June 17, 2016
A crackdown on money laundering by Asia’s main private banking centers is forcing wealth managers to spend more on compliance procedures and may prove too onerous for smaller players, industry executives said. Regulators in Singapore and Hong Kong, Asia’s biggest offshore wealth markets, have stepped up scrutiny of their wealth management industry in recent years, following their Western counterparts who have imposed billion-dollar fines on international banks for violating money laundering rules.
Swiss private bank BSI’s unit was ordered shut last month by Singapore’s central bank for money laundering breaches and the city-state’s and Hong Kong’s central banks questioned banks in the so-called Panama Papers leak case, underscoring wealth managers’ need for constant surveillance of money flows from clients.
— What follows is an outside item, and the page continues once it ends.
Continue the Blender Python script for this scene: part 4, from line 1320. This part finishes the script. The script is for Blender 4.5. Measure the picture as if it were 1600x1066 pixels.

Banks, including Standard Chartered Deutsche Bank and Bank of Singapore, are thus boosting investments in technology, automation and fintech firms, bankers told the Reuters Global Wealth Management Summit.
“We’ve been investing heavily to ensure that bad money doesn’t get inside the bank, anything that helps us do that is good,” said Anna Marrs, Standard Chartered’s global head of commercial and private banking clients. The private banking unit of Singapore’s second-largest lender Oversea-Chinese Banking Corp is also spending on areas such as monitoring of fund flows and cyber security, a top executive said. Bahren Shaari, CEO of Bank of Singapore, which bought Barclays’ wealth management business in Hong Kong and Singapore earlier this year, said its compliance staff has more than doubled in the last three years. For smaller wealth managers, the extra spending on technology and compliance will erode profit margins and distract attention from the core business of growing assets. Wealth managers, with assets under management (AUM) of less than $25 billion, will struggle to invest in systems and people that could help stop the flow of bad money at private banks, bankers said.